Edward the Bonobo - Gone.

I think it's the transgression of a taboo that's at work here - taking the word out of its priestly context. English isn't as rich in blasphemy as other languages (Well, with the exception of Irish English: 'Holy Mary Mother of God!'). Quebec French uses various combinations, variants and transformations of Chalice, Host and Tabernacle. The Anglo-Saxon taboos are pee-pees, ca-ca and reproductive matters.

I'm given to understand that when Finns stub their toes, they say 'In the restaurant!!!'. Why would this be? Onomatapoeia? A substitution for something more taboo? (like 'sugar!' and 'fish!'

The French do the latter too. foutre->fîcher.


No place like Noam

Post 656

Edward the Bonobo - Gone.

'Lapidary.' That's something to do with butterflies, isn't it?


No place like Noam

Post 657

Gnomon - time to move on

Speaking of Irish English, taboos and other matters, a friend of mine saw an "Irish" t-shirt with the letters F C E K on it.

smiley - smiley


No place like Noam

Post 658

Gnomon - time to move on

Lapiday is polished gems, I think. The process of polishing gems makes an irritating scratching sound.


No place like Noam

Post 659

Edward the Bonobo - Gone.

I wish I could remember which French writer it was who yearned for the invention of a 'pointe d'ironie' - so that the prose of such as Voltaire could be annotated to show when a deadpan joke was intended.


How can it get any worse? Jehovah, Jehovah, Jehovah!

Post 660

Recumbentman

Monsieur Smiley perhaps?

Lapidary does indeed mean in this usage "worthy of being carved in stone". I know that because a music critic once mentioned my lapidary programme notes, and I had to find out whether this was a boot or a bouquet.

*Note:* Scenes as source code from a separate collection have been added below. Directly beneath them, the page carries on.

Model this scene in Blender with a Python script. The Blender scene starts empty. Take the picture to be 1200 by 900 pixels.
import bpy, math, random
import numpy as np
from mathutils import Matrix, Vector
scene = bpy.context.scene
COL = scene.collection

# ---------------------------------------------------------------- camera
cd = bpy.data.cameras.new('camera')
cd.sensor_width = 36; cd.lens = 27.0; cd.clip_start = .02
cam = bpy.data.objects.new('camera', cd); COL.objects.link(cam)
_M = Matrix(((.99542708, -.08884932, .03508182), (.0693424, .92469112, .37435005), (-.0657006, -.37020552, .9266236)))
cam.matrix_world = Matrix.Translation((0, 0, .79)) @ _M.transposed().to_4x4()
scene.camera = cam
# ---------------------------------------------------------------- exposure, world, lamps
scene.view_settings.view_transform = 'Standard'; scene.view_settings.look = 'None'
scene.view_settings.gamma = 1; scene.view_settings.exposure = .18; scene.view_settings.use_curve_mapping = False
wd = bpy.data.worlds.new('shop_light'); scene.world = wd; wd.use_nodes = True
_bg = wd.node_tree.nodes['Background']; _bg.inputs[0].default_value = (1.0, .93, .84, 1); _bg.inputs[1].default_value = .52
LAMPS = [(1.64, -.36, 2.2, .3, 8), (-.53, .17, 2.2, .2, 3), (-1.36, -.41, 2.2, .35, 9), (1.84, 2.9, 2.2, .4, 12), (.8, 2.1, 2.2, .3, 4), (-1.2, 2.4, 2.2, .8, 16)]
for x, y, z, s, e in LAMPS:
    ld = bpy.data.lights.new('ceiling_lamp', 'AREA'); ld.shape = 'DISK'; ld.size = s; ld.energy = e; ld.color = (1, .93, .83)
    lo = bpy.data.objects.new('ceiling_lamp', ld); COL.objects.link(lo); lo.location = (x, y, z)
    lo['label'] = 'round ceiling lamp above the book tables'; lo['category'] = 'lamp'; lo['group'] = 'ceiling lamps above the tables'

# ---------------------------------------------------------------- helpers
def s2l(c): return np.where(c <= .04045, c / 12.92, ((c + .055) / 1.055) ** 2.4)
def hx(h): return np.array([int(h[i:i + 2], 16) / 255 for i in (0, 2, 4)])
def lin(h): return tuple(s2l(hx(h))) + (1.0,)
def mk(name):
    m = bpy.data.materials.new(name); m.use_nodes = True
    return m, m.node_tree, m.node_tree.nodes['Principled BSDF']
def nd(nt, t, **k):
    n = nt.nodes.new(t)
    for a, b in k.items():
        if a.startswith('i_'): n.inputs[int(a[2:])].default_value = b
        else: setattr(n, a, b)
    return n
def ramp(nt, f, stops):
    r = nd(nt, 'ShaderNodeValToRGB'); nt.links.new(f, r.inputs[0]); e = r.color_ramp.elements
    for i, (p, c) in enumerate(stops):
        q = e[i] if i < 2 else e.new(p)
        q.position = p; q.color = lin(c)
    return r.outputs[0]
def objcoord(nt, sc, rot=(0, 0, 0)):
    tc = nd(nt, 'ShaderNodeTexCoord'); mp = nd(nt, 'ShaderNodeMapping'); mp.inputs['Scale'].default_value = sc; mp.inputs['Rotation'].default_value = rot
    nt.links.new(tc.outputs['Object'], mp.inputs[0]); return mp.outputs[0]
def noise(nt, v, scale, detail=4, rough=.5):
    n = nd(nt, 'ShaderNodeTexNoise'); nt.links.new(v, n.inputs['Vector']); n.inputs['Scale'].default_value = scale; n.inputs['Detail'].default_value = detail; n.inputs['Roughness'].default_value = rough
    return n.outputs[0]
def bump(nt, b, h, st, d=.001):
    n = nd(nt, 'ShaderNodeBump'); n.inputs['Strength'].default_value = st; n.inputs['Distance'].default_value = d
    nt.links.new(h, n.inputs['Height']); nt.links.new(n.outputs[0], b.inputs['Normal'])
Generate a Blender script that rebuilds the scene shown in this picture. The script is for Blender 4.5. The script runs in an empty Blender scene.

There is more to be dug out of this than the transgression of taboos, I feel. Anyway my brother who worked in an Italian restaurant kitchen tells me that the Italians have blasphemies that the Irish would never dream of. He would only tell me the milder ones such as (look away Adelaide) Porco Dio.

That is beside the point; the point is, why is the mere mention of the best imaginable (God etc) or the most pleasant (f**k etc) automatically the worst thing you can utter?